▶
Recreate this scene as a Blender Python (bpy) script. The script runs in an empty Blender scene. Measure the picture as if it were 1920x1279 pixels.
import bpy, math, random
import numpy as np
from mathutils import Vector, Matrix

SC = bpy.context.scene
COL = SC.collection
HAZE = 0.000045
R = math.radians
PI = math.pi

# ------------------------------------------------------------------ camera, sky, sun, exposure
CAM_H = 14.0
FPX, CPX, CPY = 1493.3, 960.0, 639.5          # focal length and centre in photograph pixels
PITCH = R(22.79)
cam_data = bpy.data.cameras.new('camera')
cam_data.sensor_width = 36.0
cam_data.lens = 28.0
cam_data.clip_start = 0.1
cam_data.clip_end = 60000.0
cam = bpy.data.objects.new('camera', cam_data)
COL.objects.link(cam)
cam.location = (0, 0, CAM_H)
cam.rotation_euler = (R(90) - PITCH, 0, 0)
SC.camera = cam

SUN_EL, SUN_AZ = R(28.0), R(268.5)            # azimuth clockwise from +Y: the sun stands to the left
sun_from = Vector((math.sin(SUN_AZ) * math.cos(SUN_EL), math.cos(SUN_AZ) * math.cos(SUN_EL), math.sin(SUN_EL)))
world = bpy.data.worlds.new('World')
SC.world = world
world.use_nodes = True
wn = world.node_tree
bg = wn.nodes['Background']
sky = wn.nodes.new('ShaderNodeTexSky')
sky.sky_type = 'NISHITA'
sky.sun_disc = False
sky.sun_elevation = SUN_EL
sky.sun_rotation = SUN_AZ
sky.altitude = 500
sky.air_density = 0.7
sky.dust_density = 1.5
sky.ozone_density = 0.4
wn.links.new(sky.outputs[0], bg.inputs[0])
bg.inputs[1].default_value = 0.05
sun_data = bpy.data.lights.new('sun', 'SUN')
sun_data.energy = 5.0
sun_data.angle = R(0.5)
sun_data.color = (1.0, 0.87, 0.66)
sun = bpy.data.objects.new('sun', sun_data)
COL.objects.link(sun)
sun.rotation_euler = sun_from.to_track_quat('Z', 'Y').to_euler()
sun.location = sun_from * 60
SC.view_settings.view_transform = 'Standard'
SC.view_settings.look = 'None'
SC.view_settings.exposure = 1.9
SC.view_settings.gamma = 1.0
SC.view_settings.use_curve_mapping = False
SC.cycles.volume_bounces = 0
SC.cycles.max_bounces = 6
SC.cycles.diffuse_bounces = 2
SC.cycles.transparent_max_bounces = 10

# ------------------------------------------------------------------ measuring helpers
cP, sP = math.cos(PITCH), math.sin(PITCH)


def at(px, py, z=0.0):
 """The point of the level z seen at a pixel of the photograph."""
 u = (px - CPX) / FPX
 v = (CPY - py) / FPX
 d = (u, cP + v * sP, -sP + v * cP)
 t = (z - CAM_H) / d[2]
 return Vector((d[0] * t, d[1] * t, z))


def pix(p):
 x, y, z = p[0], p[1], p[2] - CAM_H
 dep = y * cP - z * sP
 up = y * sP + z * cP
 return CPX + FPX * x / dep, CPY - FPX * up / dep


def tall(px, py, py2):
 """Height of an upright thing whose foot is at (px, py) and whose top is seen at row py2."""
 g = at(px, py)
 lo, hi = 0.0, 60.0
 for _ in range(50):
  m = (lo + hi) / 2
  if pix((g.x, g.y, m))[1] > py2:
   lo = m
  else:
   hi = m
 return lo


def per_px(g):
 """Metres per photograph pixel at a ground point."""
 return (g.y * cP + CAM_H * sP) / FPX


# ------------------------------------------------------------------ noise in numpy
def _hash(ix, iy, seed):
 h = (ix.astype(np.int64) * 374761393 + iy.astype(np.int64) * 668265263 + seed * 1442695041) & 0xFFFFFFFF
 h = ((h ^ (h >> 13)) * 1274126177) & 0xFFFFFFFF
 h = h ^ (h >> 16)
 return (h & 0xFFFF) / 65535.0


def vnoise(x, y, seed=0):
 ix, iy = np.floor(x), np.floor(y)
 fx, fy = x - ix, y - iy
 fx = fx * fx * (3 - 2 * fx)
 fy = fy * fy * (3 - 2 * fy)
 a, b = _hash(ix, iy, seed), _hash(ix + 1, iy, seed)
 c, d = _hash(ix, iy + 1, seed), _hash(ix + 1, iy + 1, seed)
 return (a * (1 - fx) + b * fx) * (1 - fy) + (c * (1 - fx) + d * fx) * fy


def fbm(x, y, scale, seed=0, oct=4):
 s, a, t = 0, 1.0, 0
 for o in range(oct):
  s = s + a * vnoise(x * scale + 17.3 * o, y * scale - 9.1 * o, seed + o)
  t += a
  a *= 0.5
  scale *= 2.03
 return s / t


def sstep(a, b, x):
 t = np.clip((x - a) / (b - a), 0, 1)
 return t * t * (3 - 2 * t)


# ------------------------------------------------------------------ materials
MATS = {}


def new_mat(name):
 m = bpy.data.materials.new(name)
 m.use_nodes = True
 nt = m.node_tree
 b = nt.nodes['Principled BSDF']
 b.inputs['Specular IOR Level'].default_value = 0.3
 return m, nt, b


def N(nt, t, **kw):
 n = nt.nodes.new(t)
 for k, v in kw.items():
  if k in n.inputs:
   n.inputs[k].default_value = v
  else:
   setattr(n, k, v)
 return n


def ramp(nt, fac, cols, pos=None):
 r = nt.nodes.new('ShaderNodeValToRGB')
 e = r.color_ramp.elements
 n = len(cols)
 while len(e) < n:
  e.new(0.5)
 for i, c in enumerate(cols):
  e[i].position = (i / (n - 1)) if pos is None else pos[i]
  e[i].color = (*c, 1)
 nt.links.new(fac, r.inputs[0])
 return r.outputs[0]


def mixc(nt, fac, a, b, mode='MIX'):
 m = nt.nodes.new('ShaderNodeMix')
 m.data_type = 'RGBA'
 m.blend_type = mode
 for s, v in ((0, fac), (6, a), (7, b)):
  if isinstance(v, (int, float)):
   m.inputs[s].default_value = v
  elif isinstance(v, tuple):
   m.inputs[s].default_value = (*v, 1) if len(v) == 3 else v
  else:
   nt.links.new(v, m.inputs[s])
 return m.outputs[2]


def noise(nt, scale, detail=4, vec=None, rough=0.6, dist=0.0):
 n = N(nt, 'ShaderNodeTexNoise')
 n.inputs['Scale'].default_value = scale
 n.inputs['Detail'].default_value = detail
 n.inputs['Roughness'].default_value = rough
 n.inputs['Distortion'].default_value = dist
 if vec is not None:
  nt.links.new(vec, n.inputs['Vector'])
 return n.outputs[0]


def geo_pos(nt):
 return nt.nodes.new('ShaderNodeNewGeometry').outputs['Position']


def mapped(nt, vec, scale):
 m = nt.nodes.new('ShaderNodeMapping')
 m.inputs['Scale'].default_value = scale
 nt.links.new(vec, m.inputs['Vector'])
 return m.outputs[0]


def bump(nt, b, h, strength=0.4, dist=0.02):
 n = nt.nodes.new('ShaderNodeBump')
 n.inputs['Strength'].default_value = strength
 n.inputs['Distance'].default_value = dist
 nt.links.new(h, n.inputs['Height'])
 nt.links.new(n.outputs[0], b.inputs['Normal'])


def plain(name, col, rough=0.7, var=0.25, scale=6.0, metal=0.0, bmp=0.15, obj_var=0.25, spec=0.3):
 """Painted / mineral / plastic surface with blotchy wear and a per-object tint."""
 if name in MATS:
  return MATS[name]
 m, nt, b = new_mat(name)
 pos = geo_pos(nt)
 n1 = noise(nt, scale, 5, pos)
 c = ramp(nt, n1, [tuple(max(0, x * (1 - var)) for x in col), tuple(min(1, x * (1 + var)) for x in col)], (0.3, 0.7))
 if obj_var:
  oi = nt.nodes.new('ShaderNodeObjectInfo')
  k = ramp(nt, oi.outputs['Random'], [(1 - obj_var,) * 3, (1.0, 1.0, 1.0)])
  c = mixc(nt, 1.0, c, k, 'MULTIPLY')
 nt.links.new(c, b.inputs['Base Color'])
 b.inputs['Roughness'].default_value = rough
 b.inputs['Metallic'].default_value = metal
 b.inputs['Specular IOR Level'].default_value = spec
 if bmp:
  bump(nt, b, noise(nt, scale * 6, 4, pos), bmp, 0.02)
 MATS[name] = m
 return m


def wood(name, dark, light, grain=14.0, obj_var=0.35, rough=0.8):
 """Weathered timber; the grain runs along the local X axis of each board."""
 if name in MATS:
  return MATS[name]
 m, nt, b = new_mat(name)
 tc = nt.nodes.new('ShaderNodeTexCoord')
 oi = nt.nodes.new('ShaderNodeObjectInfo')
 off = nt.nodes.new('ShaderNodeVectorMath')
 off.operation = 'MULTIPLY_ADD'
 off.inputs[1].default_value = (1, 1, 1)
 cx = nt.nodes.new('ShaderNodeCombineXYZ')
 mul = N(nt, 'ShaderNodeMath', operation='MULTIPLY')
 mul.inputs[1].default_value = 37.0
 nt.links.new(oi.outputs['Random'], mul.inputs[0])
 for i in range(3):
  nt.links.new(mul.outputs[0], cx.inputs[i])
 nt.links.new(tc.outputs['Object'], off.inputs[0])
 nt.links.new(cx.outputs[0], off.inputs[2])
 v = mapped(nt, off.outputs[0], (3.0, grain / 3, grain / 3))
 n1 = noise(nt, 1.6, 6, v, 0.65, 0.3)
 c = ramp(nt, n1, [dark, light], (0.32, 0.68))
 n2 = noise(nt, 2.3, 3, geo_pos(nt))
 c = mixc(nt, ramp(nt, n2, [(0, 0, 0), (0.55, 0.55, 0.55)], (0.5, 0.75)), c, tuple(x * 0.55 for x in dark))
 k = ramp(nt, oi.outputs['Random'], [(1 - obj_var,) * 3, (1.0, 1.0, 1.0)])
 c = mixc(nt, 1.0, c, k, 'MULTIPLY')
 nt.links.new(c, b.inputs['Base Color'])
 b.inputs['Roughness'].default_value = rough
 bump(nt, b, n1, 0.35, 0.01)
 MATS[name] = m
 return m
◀
— WORK TO BE COMPLETED —
Please transcribe, exactly and with nothing added, the lines from the first line of the material above through the line that contains "PI = math.pi".

— RESULT —
Recreate this scene as a Blender Python (bpy) script. The script runs in an empty Blender scene. Measure the picture as if it were 1920x1279 pixels.
import bpy, math, random
import numpy as np
from mathutils import Vector, Matrix

SC = bpy.context.scene
COL = SC.collection
HAZE = 0.000045
R = math.radians
PI = math.pi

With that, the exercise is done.